I had no business scaring him anymore than he already is.

A few days after the murder of Ahmaud Arbery he said quietly, “I am sometimes scared to run by myself”. Every day I overhear his basketball coaches on their zoom workout go through and ask the kids who they are running with. “A___ you good? You running with your brother or your dad?”

His mouth should be able to do whatever it does, just as the mouths of white boys and men have done and continue to do for generations without impunity. I apologize to him the next day. This is not what I want for him.


This metaphor is almost too easy. I am embarrassed again. I am here with this mat of roots that have made me who I am– tough and weedy bits that showed me what hard work and humbleness and community looked like. They are roots that have held me together as I have weathered despair or depression or disappointment. It is a delicate business to pull them up and out. I do not want to lose them altogether. There is no shame. They have served me. And I have to believe there is so much better waiting to take hold.
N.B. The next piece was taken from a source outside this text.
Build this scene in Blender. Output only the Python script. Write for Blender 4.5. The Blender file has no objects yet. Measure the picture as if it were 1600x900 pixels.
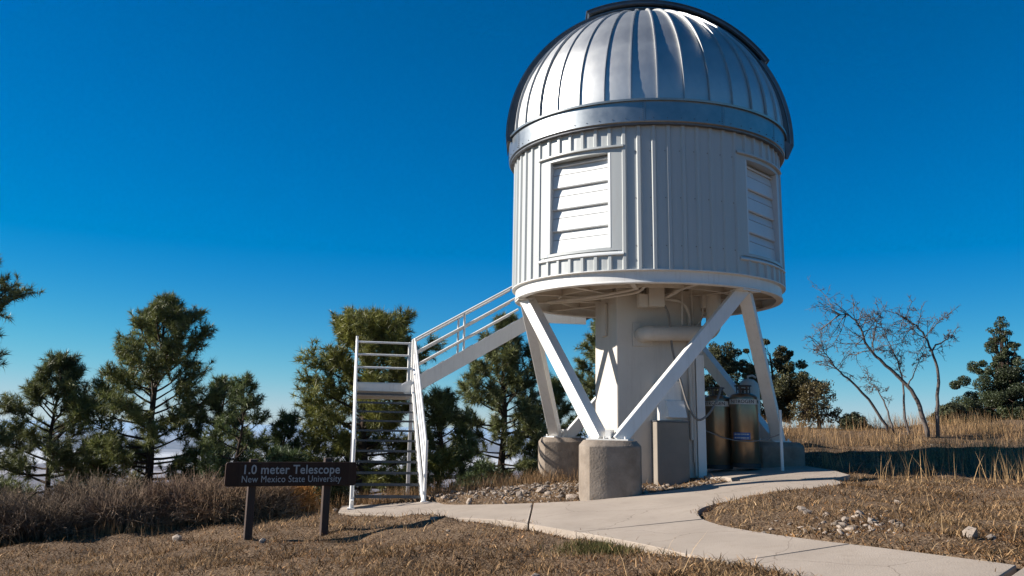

Tiffany M. Jewel is an anti-racist educator and consultant and has written a stunner of a book for those of us who are seeking a shared language for anti-racism work. This Book is Anti-Racist. It is for everyone including young people, and I have found it enormously helpful in navigating entry points for doing this work.

America Returns to Its Violent Normal

A new short piece from Hanif Abdurraqib

“….though at this point I believe many people should be beyond a need for visual contrasts. I also don’t feel particularly interested in shepherding people to some kind of awakening. Many people aren’t who they were three or four months ago, and the illusion of the country’s greatness has found a new way to wear thin. A country that was, and has been held up by workers, by insular communities stretching themselves to the limits to give people what they need. Those are the people once again marching along the streets right now.”